» **Material supplied**
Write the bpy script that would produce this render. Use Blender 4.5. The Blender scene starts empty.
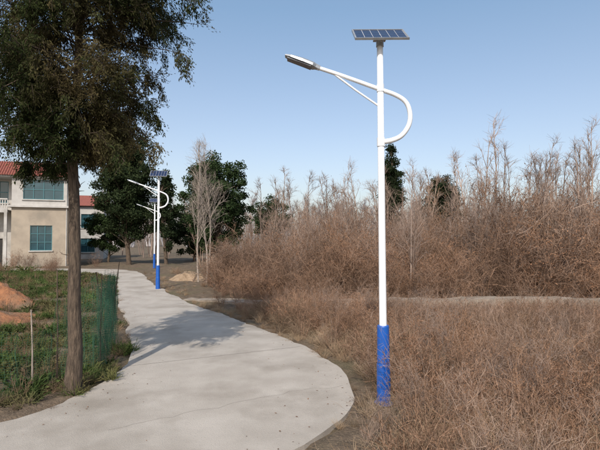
import bpy, math, numpy as np
from mathutils import Vector
rng = np.random.default_rng(7)
scene = bpy.context.scene
scene.view_settings.view_transform = 'Standard'
scene.view_settings.look = 'None'
scene.view_settings.exposure = 0

# ------------------------------------------------------------------ helpers
def link(o, parent=None):
    scene.collection.objects.link(o)
    if parent: o.parent = parent
    return o
def empty(name, loc=(0,0,0), rz=0):
    e = bpy.data.objects.new(name, None); e.location = loc; e.rotation_euler = (0,0,rz)
    e.empty_display_size = 0.2
    return link(e)

class B:
    def __init__(s): s.v=[]; s.f=[]; s.m=[]; s.r=[]; s.n=0
    def add(s, V, F, mat=0, rnd=None):
        V=np.asarray(V,float).reshape(-1,3); F=np.asarray(F,int).reshape(-1,4)
        s.v.append(V); s.f.append(F+s.n); s.n+=len(V)
        s.m.append(np.full(len(F),mat)); s.r.append(rng.random(len(F)) if rnd is None else np.broadcast_to(rnd,(len(F),)))
    def tubes(s,P,R,sides=3,mat=0):
        N,K,_=P.shape
        T=P[:,-1]-P[:,0]; T/=np.linalg.norm(T,axis=1,keepdims=True)+1e-9
        ref=np.where(np.abs(T[:,2:3])>0.8,np.array([[1.,0,0]]),np.array([[0,0,1.]]))
        a=np.cross(T,ref); a/=np.linalg.norm(a,axis=1,keepdims=True)+1e-9
        b=np.cross(T,a)
        th=np.arange(sides)*2*math.pi/sides
        ring=np.cos(th)[None,:,None]*a[:,None,:]+np.sin(th)[None,:,None]*b[:,None,:]
        V=P[:,:,None,:]+R[:,:,None,None]*ring[:,None,:,:]
        base=(np.arange(N)*K*sides)[:,None,None]
        k=(np.arange(K-1)*sides)[None,:,None]; j=np.arange(sides)[None,None,:]; j2=(j+1)%sides
        F=np.stack([base+k+j,base+k+j2,base+k+sides+j2,base+k+sides+j],-1).reshape(-1,4)
        rr=np.repeat(rng.random(N),(K-1)*sides)
        s.add(V,F,mat,rr)
    def ribs(s,P,R,mat=0):
        N,K,_=P.shape
        T=P[:,-1]-P[:,0]; T/=np.linalg.norm(T,axis=1,keepdims=True)+1e-9
        a=np.cross(T,rng.normal(size=T.shape)); a/=np.linalg.norm(a,axis=1,keepdims=True)+1e-9
        V=np.stack([P-R[:,:,None]*a[:,None],P+R[:,:,None]*a[:,None]],2)
        base=(np.arange(N)*K*2)[:,None]; k=(np.arange(K-1)*2)[None]; q=base+k
        F=np.stack([q,q+1,q+3,q+2],-1).reshape(-1,4)
        s.add(V,F,mat,np.repeat(rng.random(N),K-1))
    def leaves(s,C,U,l,w,mat=0):
        N=len(C); U=U/(np.linalg.norm(U,axis=1,keepdims=True)+1e-9)
        Q=rng.normal(size=(N,3)); W=np.cross(U,Q); W/=np.linalg.norm(W,axis=1,keepdims=True)+1e-9
        l=np.broadcast_to(l,(N,))[:,None]; w=np.broadcast_to(w,(N,))[:,None]
        V=np.stack([C-U*l*.5,C+W*w*.5,C+U*l*.5,C-W*w*.5],1)
        s.add(V,np.arange(N*4).reshape(N,4),mat,rng.random(N))
    def box(s,x0,x1,y0,y1,z0,z1,mat=0):
        V=[(x0,y0,z0),(x1,y0,z0),(x1,y1,z0),(x0,y1,z0),(x0,y0,z1),(x1,y0,z1),(x1,y1,z1),(x0,y1,z1)]
        F=[(0,3,2,1),(4,5,6,7),(0,1,5,4),(1,2,6,5),(2,3,7,6),(3,0,4,7)]
        s.add(V,F,mat,0.5)
    def mesh(s,name,mats,smooth=False):
        V=np.concatenate(s.v); F=np.concatenate(s.f); M=np.concatenate(s.m); R=np.concatenate(s.r)
        me=bpy.data.meshes.new(name)
        me.vertices.add(len(V)); me.vertices.foreach_set('co',V.astype(np.float32).ravel())
        me.loops.add(F.size); me.loops.foreach_set('vertex_index',F.astype(np.int32).ravel())
        me.polygons.add(len(F))
        me.polygons.foreach_set('loop_start',np.arange(0,F.size,4,dtype=np.int32))
        me.polygons.foreach_set('loop_total',np.full(len(F),4,dtype=np.int32))
        me.polygons.foreach_set('material_index',M.astype(np.int32))
        me.polygons.foreach_set('use_smooth',np.full(len(F),bool(smooth)))
        at=me.attributes.new('rnd','FLOAT','FACE'); at.data.foreach_set('value',R.astype(np.float32))
        for m in mats: me.materials.append(m)
        me.update(calc_edges=True)
        SRC[me.name]=(V,F,M,R,list(mats))
        return me
    def obj(s,name,mats,parent=None,smooth=False,loc=None):
        o=bpy.data.objects.new(name,s.mesh(name,mats,smooth))
        if loc is not None: o.location=loc
        return link(o,parent)
SRC={}
def patch(name,items):
    """merge several plants (mesh,x,y,sx,sz) into one mesh"""
    b=B(); mats=[]
    for me,x,y,sx,sz in items:
        V,F,M,R,ms=SRC[me.name]
        idx=[]
        for m in ms:
            if m not in mats: mats.append(m)
            idx.append(mats.index(m))
        a=rng.uniform(0,6.28); c,s_=math.cos(a),math.sin(a)
        W=np.stack([(V[:,0]*c-V[:,1]*s_)*sx+x,(V[:,0]*s_+V[:,1]*c)*sx+y,V[:,2]*sz],1)
        tx,ty=rng.normal(size=2)*.12; W[:,0]+=W[:,2]*tx; W[:,1]+=W[:,2]*ty
        b.v.append(W); b.f.append(F+b.n); b.n+=len(W); b.m.append(np.array(idx)[M])
        b.r.append(np.clip(R*.55+rng.random()*.45,0,1))
    return b.mesh(name,mats)

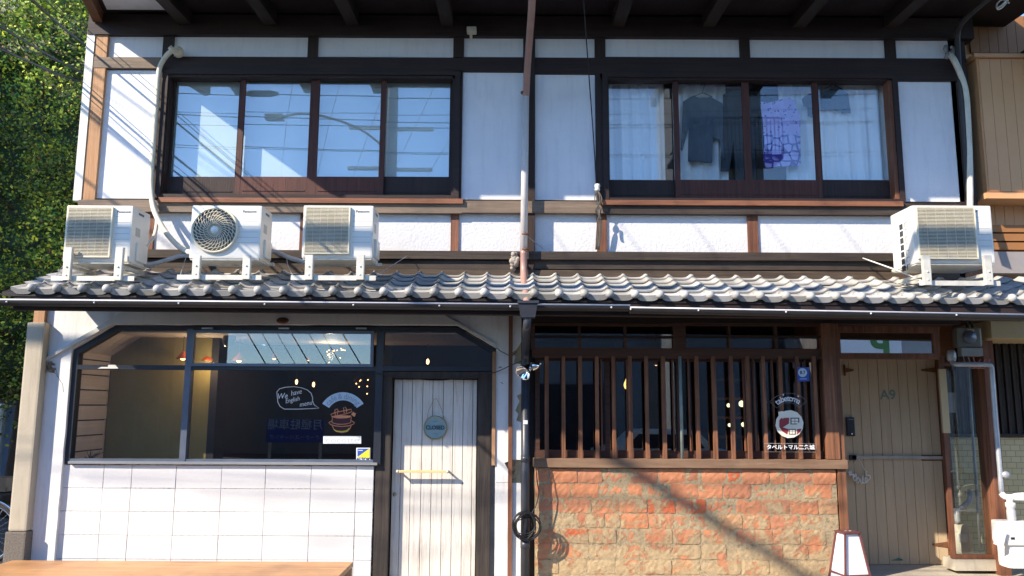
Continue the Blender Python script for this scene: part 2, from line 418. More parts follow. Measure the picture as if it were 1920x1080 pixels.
        for v in me.vertices:
            x, z = v.co.x*sx, v.co.y; yy = -v.co.z
            if mirror: x = -x; yy = -yy
            vs.append(c+Vector((x*ca-z*sa, yy, x*sa+z*ca)))
        fs = [tuple(p.vertices) for p in me.polygons]
        bpy.data.objects.remove(o); bpy.data.curves.remove(cu); bpy.data.meshes.remove(me)
        return s.add(vs, fs)
    def build(s, name, mat, parent=None, label=None, bevel=0, kind=None):
        root = parent
        while root is not None and root.parent is not None: root = root.parent
        o0 = Vector(root.location) if root is not None else Vector((0, 0, 0))
        me = bpy.data.meshes.new(name); me.from_pydata([v-o0 for v in s.v], [], s.f)
        me.polygons.foreach_set('use_smooth', s.sm)
        if any(t is not None for t in s.tone):
            ca = me.color_attributes.new('tone', 'FLOAT_COLOR', 'CORNER'); buf = []
            for p, t in zip(me.polygons, s.tone):
                t = t or (.3, .3, .3); buf += [*t, 1.0]*p.loop_total
            ca.data.foreach_set('color', buf)
        me.materials.append(mat); me.update()
        o = bpy.data.objects.new(name, me); col.objects.link(o)
        if parent is not None: o.parent = parent
        if label: o['label'] = label
        if kind: o['kind'] = kind
        if bevel:
            b = bmesh.new(); b.from_mesh(me); bmesh.ops.remove_doubles(b, verts=b.verts, dist=1e-5)
            bmesh.ops.bevel(b, geom=[e for e in b.edges if len(e.link_faces) == 2 and e.calc_face_angle(0) > .8], offset=bevel, segments=2, profile=.7, affect='EDGES')
            b.to_mesh(me); b.free()
        return o
def thing(name, label, cat, loc=(0, 0, 0), group=None):
    o = bpy.data.objects.new(name, None); col.objects.link(o); o.empty_display_size = .1
    o.location = loc; o['label'] = label; o['category'] = cat
    if group: o['group'] = group
    return o
def tag(o, label, cat, group=None):
    o['label'] = label; o['category'] = cat
    if group: o['group'] = group
    return o
def one(name, mb, mat, label, cat, group=None, bevel=0):
    """a thing that is one mesh; its origin moves to its own middle"""
    c = sum(mb.v, Vector())/len(mb.v); c.z = min(v.z for v in mb.v)
    mb.v = [v-c for v in mb.v]; o = mb.build(name, mat, bevel=bevel); o.location = c
    return tag(o, label, cat, group)
# ================================================================== THE SETTING
g = MB(); g.box(-60, 60, -40, 60, -.3, 0); o = g.build('street', asphalt); o['kind'] = 'structure'
g = MB(); g.box(-5.0, 9, 7.02, 9.6, .004, .03); o = g.build('pavement', pale_conc); o['kind'] = 'structure'

# ================================================================== THE TOWNHOUSE
Y0 = 8.0
house = thing('townhouse', 'old two-storey timber and white plaster townhouse with tiled lower roof, cafe and brick fronts', 'house', (0, Y0, 0))
XL = X(172, 200, Y0); XR = X(1812, 260, Y0)          # upper floor ends
XC0, XC1 = X(981, 300, Y0), X(1003, 300, Y0)         # centre post
def tim(name, a, b, c, d, mat, dy=-.03, dep=.12, label=None):
    return MB().fb(a, b, c, d, Y0+dy, dep).build(name, mat, house, label)
def panel(a, b, c, d, mat=wall_white, dy=0.0):
    return MB().fb(a, b, c, d, Y0+dy, .06).build('plaster_panel', mat, house)
# backing walls: body of the building (rooms stay open behind the glass)
zt = Z(960, 45, Y0); zb = Z(960, 516, Y0)
b = MB()
b.box(XL-.14, XL-.035, Y0+.16, 14, 0, zt); b.build('side_wall', wall_white, house)
MB().box(XR-.02, XR+.08, Y0+1.3, 14, 0, zt).build('side_wall', wall_white, house)
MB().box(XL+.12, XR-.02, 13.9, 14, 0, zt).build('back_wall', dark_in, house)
MB().box(XL+.13, XR-.03, Y0+.13, 11, 3.0, 3.02).build('tatami_floor', surf('straw_mat', (.50, .44, .28), None, 5, .8), house)
MB().box(XL+.13, XR-.03, Y0+.13, 11, 5.55, 5.57).build('room_ceiling', surf('room_white', (.75, .74, .70), None, 5, .8), house)
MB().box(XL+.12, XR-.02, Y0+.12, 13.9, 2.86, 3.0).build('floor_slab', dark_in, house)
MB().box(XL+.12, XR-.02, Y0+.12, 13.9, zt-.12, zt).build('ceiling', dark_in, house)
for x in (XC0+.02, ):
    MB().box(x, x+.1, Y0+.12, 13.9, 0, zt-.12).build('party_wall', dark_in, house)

# --- top strip of plaster, struts and beams
for a, b_, c, d in ((195, 68, 305, 107), (325, 68, 577, 107), (596, 68, 850, 107), (870, 69, 981, 108),
                    (1003, 69, 1115, 109), (1135, 70, 1387, 110), (1406, 72, 1660, 113), (1680, 76, 1800, 117)):
    panel(a, b_, c, d)
tim('beam', 165, 30, 1825, 68, timber, -.06, .16)
tim('beam', 305, 107, 866, 146, timber, -.03, .13)
tim('beam', 866, 107, 981, 134, timber, -.03, .13)
tim('beam', 1003, 108, 1125, 138, timber, -.03, .13)
tim('beam', 1125, 108, 1800, 150, timber, -.03, .13)
tim('beam', 172, 107, 300, 127, beam_w, -.045, .14)
for a, b_, c, d in ((305, 67, 325, 107), (577, 67, 596, 107), (850, 67, 870, 107), (1115, 68, 1135, 109), (1387, 69, 1406, 110), (1660, 71, 1680, 113)):
    tim('strut', a, b_, c, d, timber_v, -.025, .1)
# --- large panels
panel(170, 132, 292, 372); panel(866, 134, 981, 374); panel(1003, 138, 1118, 375); panel(1684, 146, 1800, 378)
# --- posts
MB().box(XC0, XC1, Y0-.05, Y0+.1, zb, zt-.05).build('centre_post', timber_v, house)
tim('post', 1117, 138, 1135, 398, timber_v, -.03); tim('post', 847, 132, 866, 382, timber_v, -.03)
tim('post', 292, 132, 312, 372, timber_v, -.02)
tim('post', 1672, 146, 1690, 380, post_r, -.03)
tim('post', 1793, 60, 1826, 520, timber_v, .0, .15)
o = MB(); x0 = X(174, 200, Y0); x1 = X(190, 90, Y0)
o.box(XL-.0, XL+.13, Y0-.04, Y0+.1, zb, zt-.12); o.build('corner_post', corner_w, house)
MB().box(XL-.085, XL-.002, Y0-.05, Y0+.3, Z(150, 378, Y0), zt-.1).build('corner_board', white_trim, house)
# --- beam below windows, low panels, base beams
tim('beam', 146, 376, 866, 398, beam_w, -.07, .16); tim('beam', 866, 377, 1130, 399, beam_w, -.07, .16)
tim('beam', 1130, 380, 1800, 402, base_w, -.07, .16)
for a, b_, c, d in ((190, 397, 266, 471), (290, 397, 563, 471), (575, 397, 845, 471), (860, 397, 981, 471), (1003, 398, 1119, 472), (1138, 399, 1402, 473), (1422, 401, 1700, 474), (1700, 401, 1795, 474)):
    panel(a, b_, c, d, wall_rough)
for a, c in ((270, 288), (562, 576), (845, 860), (1119, 1138), (1402, 1422)):
    tim('post', a, 397, c, 474, post_r, -.02, .08)
tim('beam', 175, 471, 1800, 486, base_w, -.09, .2); tim('beam', 175, 487, 981, 504, base_w, -.05, .16)
tim('beam', 1003, 488, 1800, 506, base_w, -.05, .16)
tim('beam', 175, 506, 1800, 524, ledge_w, -.08, .2)

# --- upper windows
def upper_window(a, b_, c, d, panes, yg, gm, sill):
    fr = MB(); x0, x1, z0, z1 = rect(a, b_, c, d, Y0-.02)
    t = .055
    fr.box(x0, x0+t, Y0-.05, Y0+.13, z0, z1); fr.box(x1-t, x1, Y0-.05, Y0+.13, z0, z1)
    fr.box(x0+t, x1-t, Y0-.05, Y0+.13, z1-t*.8, z1); fr.box(x0+t, x1-t, Y0-.045, Y0+.13, z0, z0+.04)
    f = fr.build('window', timber, house)
    MB().fb(a-4, sill, c+6, sill+9, Y0-.1, .14).build('sill', sill_r, f)
    for k, (p, q) in enumerate(panes):
        y = Y0+(.045 if k in (1, 2) else .09); gx0, gx1, gz0, gz1 = rect(p, yg[0], q, yg[1], y)
        s = MB(); e = .05; zs = z0+.045
        nx0 = gx0-e*1.05; nx1 = gx1+e*1.05
        if k == 1: nx1 = (gx1+rect(*[panes[2][0], yg[0], panes[2][1], yg[1]], y)[0])/2
        if k == 2: nx0 = (gx0+rect(*[panes[1][0], yg[0], panes[1][1], yg[1]], y)[1])/2
        s.box(nx0, gx0, y-.016, y+.016, zs, z1-.05); s.box(gx1, nx1, y-.016, y+.016, zs, z1-.05)
        s.box(gx0, gx1, y-.014, y+.014, gz1, z1-.05); s.box(gx0, gx1, y-.014, y+.014, zs, gz0)
        s.box(gx0+.02, gx1-.02, y-.02, y-.014, zs+.05, zs+.06)
        so_ = s.build('sash', sash_w if k in (1, 2) else timber_v, f)
        MB().box(gx0, gx1, y-.002, y+.002, gz0, gz1).build('pane', gm, f)
    return f
upper_window(300, 134, 862, 373, ((325, 446), (457, 580), (597, 713), (722, 843)), (147, 332), g_up, 371)
upper_window(1130, 140, 1688, 380, ((1142, 1264), (1273, 1393), (1406, 1526), (1537, 1664)), (153, 338), g_upr, 376)
# pale blinds close behind the left window (one per sash)
for p, q in ((318, 448), (455, 588), (588, 716), (718, 850)):
    b = MB(); x0, x1, z0, z1 = rect(p, 138, q, 340, Y0+.15); b.box(x0+.01, x1-.01, Y0+.15, Y0+.16, z0, z1)
    tag(b.build('window_blind', blinds), {318: 'pale blind behind the glass at the left end, catching a wedge of sun', 455: 'pale blind behind the second glass pane with the tip of the sun wedge',
        588: 'pale blind behind the third glass pane, all in shade', 718: 'pale blind behind the last glass pane beside the white plaster panel'}[p], 'blind', 'blinds behind the left upper window')

# --- lower roof of pantiles
YE = 7.15; PH = R(20.8); ZE0 = Z(983, 556, YE)
def ez(x): return ZE0-.0058*x
cs, sn = math.cos(PH), math.sin(PH)
pitch = .2262; xb = X(61.7, 543, YE)
def prof(t):
    d = min(t, 1-t)
    return .032*math.exp(-(d/.15)**2)+.026*(t-.45)**2
mb = MB(); Lexp = .187
xs0 = X(18, 545, YE)
for r_ in range(5):
    for c_ in range(-1, 44):
        bx = xb+c_*pitch+random.uniform(-.003, .003); nseg = 14
        jz = random.uniform(-.003, .003); js = random.uniform(-.006, .006)
        tone = random.uniform(.30, .50)*(.8 if random.random() < .1 else 1); tn = (tone*1.0, tone, tone*random.uniform(.93, 1.02))
        s0 = r_*Lexp+js; s1 = s0+.25
        th = .052 if r_ == 0 else .013
        vs = []
        for (s_, lift) in ((s0, .026), (s1, .0)):
            for lay in (0, 1):
                for k in range(nseg+1):
                    t = k/nseg; x = bx+t*(pitch+.012)
                    if c_ == -1: x = bx+.03+t*(pitch-.03+.01)
                    h = prof(min(t, 1))+lift+jz-(lay*(th if s_ == s0 else .010))
                    if c_ == -1 and t < .5: h = min(h, .018+lift+jz)-(lay*0)
                    y = YE+s_*cs-h*sn; z = ez(x)+s_*sn+h*cs
                    vs.append((x, y, z))
        n1 = nseg+1; fs = []
        for k in range(nseg):
            fs.append((k, k+1, 2*n1+k+1, 2*n1+k))                 # top
            fs.append((n1+k, 3*n1+k, 3*n1+k+1, n1+k+1))           # underside
            fs.append((k, n1+k, n1+k+1, k+1))                     # lip
        fs.append((0, 2*n1, 3*n1, n1)); fs.append((nseg, n1+nseg, 3*n1+nseg, 2*n1+nseg))
        mb.add(vs, fs, False, tn)
        for i in range(nseg): mb.sm[-len(fs)+3*i] = True
        if r_ == 0 and c_ >= 0:
            mb.ball((bx+.002, YE-.014-.03*sn, ez(bx)+.030), .040, 12, tone=(tone*1.08, tone*1.08, tone*1.05))
            mb.tube([(bx, YE-.01, ez(bx)+.026), (bx, YE+.1*cs, ez(bx)+.026+.1*sn)], .034, 10)
            for i in range(-11, 0): mb.tone[i] = tn
lower_roof = mb.build('tile_roof', tilem, house, 'silvery grey wavy tiled lower roof')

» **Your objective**
Write out nothing but the lines from the start of the data through the line with "return link(e)". Leave out the pictures.

» **Answer to the exercise**
Write the bpy script that would produce this render. Use Blender 4.5. The Blender scene starts empty.
import bpy, math, numpy as np
from mathutils import Vector
rng = np.random.default_rng(7)
scene = bpy.context.scene
scene.view_settings.view_transform = 'Standard'
scene.view_settings.look = 'None'
scene.view_settings.exposure = 0

# ------------------------------------------------------------------ helpers
def link(o, parent=None):
    scene.collection.objects.link(o)
    if parent: o.parent = parent
    return o
def empty(name, loc=(0,0,0), rz=0):
    e = bpy.data.objects.new(name, None); e.location = loc; e.rotation_euler = (0,0,rz)
    e.empty_display_size = 0.2
    return link(e)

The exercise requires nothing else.